4. D'autre part, par un arrêté n° 2019-1059 en date du 29 avril 2019 publié au bulletin d'information administrative du même jour et consultable en ligne sur le site de la préfecture, sans qu'il soit besoin de verser cet arrêté aux débats, s'agissant d'un acte réglementaire, le préfet de la Seine-Saint-Denis a donné délégation à M. B... C..., sous-préfet chargé de mission, à l'effet de signer tous arrêtés, décisions, circulaires, rapports, correspondances et documents à l'exception des actes de réquisition comptable et des arrêtés de conflit, de sorte que M. C... était bien compétent pour signer le recours gracieux du 7 juin 2019 adressé au maire de la commune de Bagnolet. Ce recours gracieux a donc valablement prorogé le délai de recours contentieux. Par suite, c'est à tort que le tribunal a rejeté comme irrecevable la demande dont il était saisi. Son jugement du 18 juin 2021 doit, dès lors, être annulé sans qu'il soit besoin de statuer sur les autres moyens dirigés contre la régularité du jugement.
5. Il y a lieu d'évoquer et de statuer immédiatement sur la demande présentée par le préfet de la Seine-Saint-Denis devant le tribunal administratif de Montreuil.
Sur la recevabilité du déféré préfectoral :
6. Pour les motifs indiqués ci-dessus, le déféré n'est pas tardif.
Sur la légalité de l'arrêté attaqué :
7. Il ressort, d'une part, des articles L. 2212-1 et L. 2212-2 du code général des collectivités territoriales que le maire est chargé, sous le contrôle administratif du représentant de l'Etat dans le département, de la police municipale en vue d'assurer le bon ordre, la sûreté, la sécurité et la salubrité publiques.
8. Aux termes, d'autre part, de l'article L. 411-1 du code des procédures civiles d'exécution : " Sauf disposition spéciale, l'expulsion d'un immeuble ou d'un lieu habité ne peut être poursuivie qu'en vertu d'une décision de justice ou d'un procès-verbal de conciliation exécutoire et après signification d'un commandement d'avoir à libérer les locaux. " Selon l'article L. 153-1 du même code : " L'Etat est tenu de prêter son concours à l'exécution des jugements et des autres titres exécutoires.
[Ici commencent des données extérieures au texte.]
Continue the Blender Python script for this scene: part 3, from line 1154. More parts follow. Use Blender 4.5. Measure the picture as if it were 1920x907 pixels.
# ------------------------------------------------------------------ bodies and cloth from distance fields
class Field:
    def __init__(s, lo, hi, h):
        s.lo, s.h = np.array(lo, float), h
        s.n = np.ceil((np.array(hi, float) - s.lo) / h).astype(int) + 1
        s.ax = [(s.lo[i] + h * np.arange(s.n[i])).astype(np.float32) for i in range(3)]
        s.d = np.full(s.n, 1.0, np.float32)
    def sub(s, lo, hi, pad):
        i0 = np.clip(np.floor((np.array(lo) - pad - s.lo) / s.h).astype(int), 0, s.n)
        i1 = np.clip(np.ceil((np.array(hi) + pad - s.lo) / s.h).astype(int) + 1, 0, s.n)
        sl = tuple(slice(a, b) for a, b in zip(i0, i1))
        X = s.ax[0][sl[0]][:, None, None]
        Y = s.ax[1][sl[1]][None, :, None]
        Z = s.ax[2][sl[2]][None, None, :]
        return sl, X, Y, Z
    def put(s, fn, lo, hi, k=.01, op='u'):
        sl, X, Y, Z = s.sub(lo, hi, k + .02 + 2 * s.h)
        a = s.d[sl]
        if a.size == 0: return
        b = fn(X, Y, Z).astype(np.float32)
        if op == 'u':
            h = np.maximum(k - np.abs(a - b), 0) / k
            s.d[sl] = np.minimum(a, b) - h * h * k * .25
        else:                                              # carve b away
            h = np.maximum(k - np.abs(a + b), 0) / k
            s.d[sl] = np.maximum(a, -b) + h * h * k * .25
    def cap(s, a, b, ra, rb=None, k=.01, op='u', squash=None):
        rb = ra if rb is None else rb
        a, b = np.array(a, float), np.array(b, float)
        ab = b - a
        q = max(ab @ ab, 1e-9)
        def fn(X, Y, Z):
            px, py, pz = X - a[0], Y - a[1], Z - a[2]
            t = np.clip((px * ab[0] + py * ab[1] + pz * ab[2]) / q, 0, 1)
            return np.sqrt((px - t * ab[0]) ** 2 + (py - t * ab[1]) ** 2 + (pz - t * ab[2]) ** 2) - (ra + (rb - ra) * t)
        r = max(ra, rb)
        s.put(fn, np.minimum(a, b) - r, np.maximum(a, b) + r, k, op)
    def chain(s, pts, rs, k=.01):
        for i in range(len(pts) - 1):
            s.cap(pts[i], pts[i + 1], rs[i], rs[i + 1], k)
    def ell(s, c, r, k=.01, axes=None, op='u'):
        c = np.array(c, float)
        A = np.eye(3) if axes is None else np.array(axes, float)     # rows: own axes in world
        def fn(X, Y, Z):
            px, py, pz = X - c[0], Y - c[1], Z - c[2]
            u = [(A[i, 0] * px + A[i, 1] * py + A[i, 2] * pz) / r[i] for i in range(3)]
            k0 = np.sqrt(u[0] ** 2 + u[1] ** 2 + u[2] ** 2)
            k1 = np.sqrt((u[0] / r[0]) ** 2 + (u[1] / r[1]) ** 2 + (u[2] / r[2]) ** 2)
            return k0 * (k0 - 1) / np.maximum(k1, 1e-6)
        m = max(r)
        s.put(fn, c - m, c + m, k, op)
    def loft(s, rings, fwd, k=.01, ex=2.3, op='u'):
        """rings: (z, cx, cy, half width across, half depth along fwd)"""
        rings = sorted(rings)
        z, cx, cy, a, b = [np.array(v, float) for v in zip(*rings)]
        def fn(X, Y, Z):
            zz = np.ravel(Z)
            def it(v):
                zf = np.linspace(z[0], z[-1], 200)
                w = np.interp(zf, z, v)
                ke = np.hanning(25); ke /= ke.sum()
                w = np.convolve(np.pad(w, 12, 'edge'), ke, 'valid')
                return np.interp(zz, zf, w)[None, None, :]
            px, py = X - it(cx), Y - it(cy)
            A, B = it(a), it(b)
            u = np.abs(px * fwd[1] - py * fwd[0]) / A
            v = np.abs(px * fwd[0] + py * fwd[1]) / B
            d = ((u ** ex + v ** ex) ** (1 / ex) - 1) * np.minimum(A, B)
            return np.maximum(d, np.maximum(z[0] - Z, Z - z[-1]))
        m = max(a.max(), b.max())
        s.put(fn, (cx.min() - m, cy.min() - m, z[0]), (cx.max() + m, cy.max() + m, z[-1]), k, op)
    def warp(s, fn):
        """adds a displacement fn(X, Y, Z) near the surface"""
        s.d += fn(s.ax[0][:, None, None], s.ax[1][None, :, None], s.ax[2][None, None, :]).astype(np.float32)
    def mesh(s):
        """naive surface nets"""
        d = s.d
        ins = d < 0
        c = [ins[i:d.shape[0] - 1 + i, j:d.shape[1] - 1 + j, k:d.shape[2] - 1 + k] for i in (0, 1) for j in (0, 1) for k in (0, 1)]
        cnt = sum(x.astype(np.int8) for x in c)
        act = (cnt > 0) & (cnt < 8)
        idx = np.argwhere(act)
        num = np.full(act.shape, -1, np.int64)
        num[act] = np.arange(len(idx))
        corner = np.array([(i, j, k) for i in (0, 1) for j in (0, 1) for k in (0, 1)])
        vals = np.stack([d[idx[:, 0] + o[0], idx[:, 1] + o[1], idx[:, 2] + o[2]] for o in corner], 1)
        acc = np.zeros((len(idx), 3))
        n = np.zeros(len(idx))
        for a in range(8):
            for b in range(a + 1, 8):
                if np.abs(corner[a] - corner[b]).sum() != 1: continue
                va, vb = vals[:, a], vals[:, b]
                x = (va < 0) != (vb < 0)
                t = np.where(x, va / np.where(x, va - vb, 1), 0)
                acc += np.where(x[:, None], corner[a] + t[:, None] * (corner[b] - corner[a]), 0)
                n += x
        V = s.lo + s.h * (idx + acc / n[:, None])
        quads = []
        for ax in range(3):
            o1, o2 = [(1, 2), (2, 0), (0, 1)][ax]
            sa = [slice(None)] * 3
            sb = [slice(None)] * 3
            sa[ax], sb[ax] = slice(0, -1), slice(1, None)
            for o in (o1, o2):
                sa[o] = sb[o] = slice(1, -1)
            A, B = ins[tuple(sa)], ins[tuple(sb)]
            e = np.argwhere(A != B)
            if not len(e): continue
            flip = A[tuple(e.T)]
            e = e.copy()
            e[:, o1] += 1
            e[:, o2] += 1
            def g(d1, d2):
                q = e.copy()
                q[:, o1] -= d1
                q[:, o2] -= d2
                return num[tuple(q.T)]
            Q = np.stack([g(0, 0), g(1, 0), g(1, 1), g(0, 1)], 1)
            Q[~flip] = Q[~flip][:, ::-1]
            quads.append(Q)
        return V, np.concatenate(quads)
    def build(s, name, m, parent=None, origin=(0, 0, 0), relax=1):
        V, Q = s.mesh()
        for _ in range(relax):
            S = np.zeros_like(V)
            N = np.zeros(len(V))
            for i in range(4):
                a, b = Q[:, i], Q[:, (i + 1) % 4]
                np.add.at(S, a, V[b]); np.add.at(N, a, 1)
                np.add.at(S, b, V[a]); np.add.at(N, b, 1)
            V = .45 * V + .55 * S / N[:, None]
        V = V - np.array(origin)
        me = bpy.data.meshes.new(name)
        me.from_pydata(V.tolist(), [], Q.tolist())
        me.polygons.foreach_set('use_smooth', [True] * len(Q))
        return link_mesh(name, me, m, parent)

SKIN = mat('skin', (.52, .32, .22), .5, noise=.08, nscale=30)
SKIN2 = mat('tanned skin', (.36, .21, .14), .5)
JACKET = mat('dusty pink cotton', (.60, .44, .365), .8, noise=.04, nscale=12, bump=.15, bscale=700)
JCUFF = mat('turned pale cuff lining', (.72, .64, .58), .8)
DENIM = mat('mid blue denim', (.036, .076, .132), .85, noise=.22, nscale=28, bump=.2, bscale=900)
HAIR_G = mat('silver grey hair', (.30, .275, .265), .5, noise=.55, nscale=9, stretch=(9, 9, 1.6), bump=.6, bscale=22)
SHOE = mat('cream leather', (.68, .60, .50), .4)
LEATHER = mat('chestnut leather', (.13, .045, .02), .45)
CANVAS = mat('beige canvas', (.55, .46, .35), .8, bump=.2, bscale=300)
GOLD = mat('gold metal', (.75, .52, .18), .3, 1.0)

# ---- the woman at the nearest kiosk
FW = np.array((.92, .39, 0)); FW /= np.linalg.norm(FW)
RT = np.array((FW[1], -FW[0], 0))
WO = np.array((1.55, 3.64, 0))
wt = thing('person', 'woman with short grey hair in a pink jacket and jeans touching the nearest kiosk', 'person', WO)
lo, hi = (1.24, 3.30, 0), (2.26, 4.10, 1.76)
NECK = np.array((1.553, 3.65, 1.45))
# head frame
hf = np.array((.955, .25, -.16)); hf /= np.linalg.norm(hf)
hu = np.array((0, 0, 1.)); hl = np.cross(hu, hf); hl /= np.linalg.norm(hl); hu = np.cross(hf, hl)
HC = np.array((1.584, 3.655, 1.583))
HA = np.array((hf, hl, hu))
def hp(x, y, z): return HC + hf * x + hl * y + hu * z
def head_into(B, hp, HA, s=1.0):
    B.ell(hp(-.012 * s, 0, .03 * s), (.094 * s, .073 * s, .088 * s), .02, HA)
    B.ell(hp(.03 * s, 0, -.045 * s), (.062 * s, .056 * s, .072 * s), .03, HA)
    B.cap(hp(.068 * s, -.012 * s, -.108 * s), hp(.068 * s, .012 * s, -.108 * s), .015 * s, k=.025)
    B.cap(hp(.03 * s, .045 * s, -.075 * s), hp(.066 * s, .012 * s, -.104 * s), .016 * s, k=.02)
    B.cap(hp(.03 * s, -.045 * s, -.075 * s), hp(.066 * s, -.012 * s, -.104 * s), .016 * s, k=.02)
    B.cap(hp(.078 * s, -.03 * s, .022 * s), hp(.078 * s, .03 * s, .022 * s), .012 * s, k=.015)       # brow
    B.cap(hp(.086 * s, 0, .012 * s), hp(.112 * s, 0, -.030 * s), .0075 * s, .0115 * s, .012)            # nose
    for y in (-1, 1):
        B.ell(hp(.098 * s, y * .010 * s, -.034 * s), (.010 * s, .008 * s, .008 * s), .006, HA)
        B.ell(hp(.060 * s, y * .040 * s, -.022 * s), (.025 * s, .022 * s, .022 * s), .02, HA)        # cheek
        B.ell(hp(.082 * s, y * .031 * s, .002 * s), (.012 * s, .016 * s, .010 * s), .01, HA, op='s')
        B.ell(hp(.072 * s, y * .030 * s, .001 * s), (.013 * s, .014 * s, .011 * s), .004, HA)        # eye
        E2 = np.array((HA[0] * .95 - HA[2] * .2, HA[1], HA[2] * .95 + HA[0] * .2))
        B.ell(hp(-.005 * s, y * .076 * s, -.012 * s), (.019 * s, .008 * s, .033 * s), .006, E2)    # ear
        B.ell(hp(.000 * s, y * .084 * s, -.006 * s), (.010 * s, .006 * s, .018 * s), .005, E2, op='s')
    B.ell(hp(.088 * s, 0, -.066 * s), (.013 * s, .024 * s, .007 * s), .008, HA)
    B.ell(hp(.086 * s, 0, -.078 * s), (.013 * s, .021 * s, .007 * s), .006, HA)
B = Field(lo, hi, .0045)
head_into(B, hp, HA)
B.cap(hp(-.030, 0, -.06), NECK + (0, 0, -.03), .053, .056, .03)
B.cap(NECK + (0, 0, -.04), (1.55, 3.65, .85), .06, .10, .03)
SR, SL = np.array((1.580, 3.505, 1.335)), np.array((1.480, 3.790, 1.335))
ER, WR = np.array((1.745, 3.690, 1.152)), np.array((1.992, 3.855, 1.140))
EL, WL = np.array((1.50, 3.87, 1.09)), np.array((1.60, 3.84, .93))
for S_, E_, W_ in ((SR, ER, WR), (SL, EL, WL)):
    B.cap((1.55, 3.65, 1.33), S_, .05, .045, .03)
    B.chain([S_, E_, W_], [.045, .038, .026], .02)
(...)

Le refus de l'Etat de prêter son concours ouvre droit à réparation. "
9. Il résulte de la combinaison des dispositions précitées que si le maire de la commune se voit confier, en vertu des articles L. 2212-1 et L. 2212-2 du code général des collectivités territoriales, des pouvoirs de police générale en vue du maintien de l'ordre public, de la sécurité et de la salubrité publiques, il ne peut en user pour faire échec à l'exécution des décisions du représentant de l'Etat dans le département lorsque celui-ci a, en application d'une décision de justice, accordé le concours de la force publique pour qu'il soit procédé à l'expulsion des occupants d'un logement.
10. D'une part, il ressort des termes mêmes de l'arrêté attaqué du 9 avril 2019, qui dispose que " Lors de toute expulsion sur le territoire de la commune, il devra être fourni au Maire la justification que le relogement de la personne expulsée et de sa famille dans un logement décent aura été assuré. " et dont l'objet consiste à " subordonner " toute expulsion locative à la justification du relogement de la personne expulsée et sa famille dans un logement décent, que cet acte présente un caractère impératif et doit nécessairement être interprété comme ayant entendu conditionner effectivement toute expulsion locative à la justification préalable, par le préfet, du relogement de la personne expulsée et de sa famille, alors même qu'il mentionne également qu'il " ne constitue pas une méconnaissance des pouvoirs du Préfet d'accorder ou non le concours de la force publique ".
11. D'autre part, il appartient au seul préfet d'apprécier, sous le contrôle du juge, les risques de troubles à l'ordre public, tant lors de la mise en œuvre d'une procédure d'expulsion qu'une fois cette procédure exécutée. Il suit de là que le maire de Bagnolet ne peut subordonner une expulsion locative à la justification du relogement de la personne expulsée et sa famille dans un logement décent, sans empiéter sur la compétence du préfet et entacher son propre arrêté d'incompétence.
12. Il résulte de ce qui précède que l'arrêté n° 2019/188 du 9 avril 2019 du maire de la commune de Bagnolet doit être annulé.
Sur les frais liés au litige :
13. Les dispositions de l'article L. 761-1 du code de justice administrative font obstacle à ce que soit mise à la charge de l'Etat, qui n'est pas la partie perdante dans la présente instance, le versement à la commune de Bagnolet de la somme qu'elle demande au titre des frais de l'instance.
DÉCIDE :
Article 1er : Le jugement n° 1910726 du 18 juin 2021 du tribunal administratif de Montreuil et l'arrêté n° 2019/188 du 9 avril 2019 du maire de la commune de Bagnolet sont annulés.
Article 2 : Les conclusions de la commune de Bagnolet présentées au titre de l'article L. 761-1 du code de justice administrative sont rejetées.
Article 3 : Le présent arrêt sera notifié à la commune de Bagnolet et au ministre de l'intérieur et des outre-mer.
Copie en sera délivrée au préfet de la Seine-Saint-Denis.
Délibéré après l'audience du 29 septembre 2023, à laquelle siégeaient :
- Mme Heers, présidente de chambre,
- Mme Bruston, présidente assesseure
- Mme Saint-Macary, première conseillère.
Rendu public par mise à disposition au greffe le 13 octobre 2023.
La rapporteure,
S. BRUSTON
La présidente,
M. HEERS
La greffière,
A. GASPARYAN
La République mande et ordonne au ministre de l'intérieur et des outre-mer en ce qui le concerne ou à tous commissaires de justice à ce requis en ce qui concerne les voies de droit commun contre les parties privées, de pourvoir à l'exécution de la présente décision.